9.4 Creature Dive / Charge Poses
- Pick a winged creature or a multi‑limb monster you’ve already designed.
- Draw three dynamic poses: a dive at camera, a charge at camera, and a leap past camera.
Focus on:
- One or two limbs and/or wings as focal points, heavily foreshortened.
- Using overlap and line weight to guide the eye.
- Keeping the torso and other limbs supportive and readable.
10. Collaboration: Making Foreshortening Useful for the Team
10.1 For Animators
- Strong foreshortened key poses give animators clear targets for anticipation, impact, and follow‑through.
- Including simplified construction in your foreshortened drawings (cylinders, planes) helps them understand the rotation of forms.
10.2 For Modelers and Rigging
- Foreshortened concept art that still shows clear joint placement and limb length helps modelers confirm they’ve interpreted proportions correctly.
- Riggers can use these poses to check whether the skeleton setup can achieve the desired extremes without breaking.
If foreshortening is too vague or inconsistent, they may be unsure whether the design will work in cinematic shots.
10.3 For Art Direction
Art directors use your foreshortened poses to judge:
- How epic or intimidating a creature can feel in close‑ups.

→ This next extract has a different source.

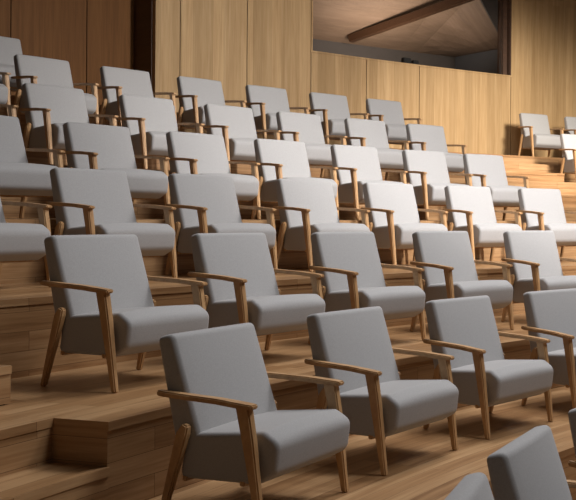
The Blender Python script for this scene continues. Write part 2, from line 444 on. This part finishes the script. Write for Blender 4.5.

- Whether the design reads clearly under dramatic camera angles.
Clean, confident foreshortening helps them see the creature in the final game or film, not just in neutral turnarounds.
11. Bringing It All Together
Foreshortening multi‑limb forms and wings is challenging, but it’s also where creature art becomes truly cinematic.
Key ideas to remember:
- Gesture first: establish the flow of limbs and wings before worrying about perspective.
- Construct with simple forms: cylinders for limbs, planes for wings, boxes and ovals for the torso.
- Use overlap and depth layers: let nearer parts cover those behind to create clear depth.
- Stage your poses for the camera: match foreshortening choices to the game or film’s primary viewpoints.
Whenever a foreshortened creature pose feels confusing or flat, ask yourself:
- Have I clearly decided which parts are closest and given them priority in size, overlap, and detail?
- Are my limbs and wings built from simple 3D forms that I can rotate mentally?
- Does the gesture still come through, or has technical worry stiffened the pose?
If you can bring those answers back into alignment, your multi‑limb creatures and winged beasts will leap off the page—and into believable space—with power and clarity, ready for both concept exploration and production handoff.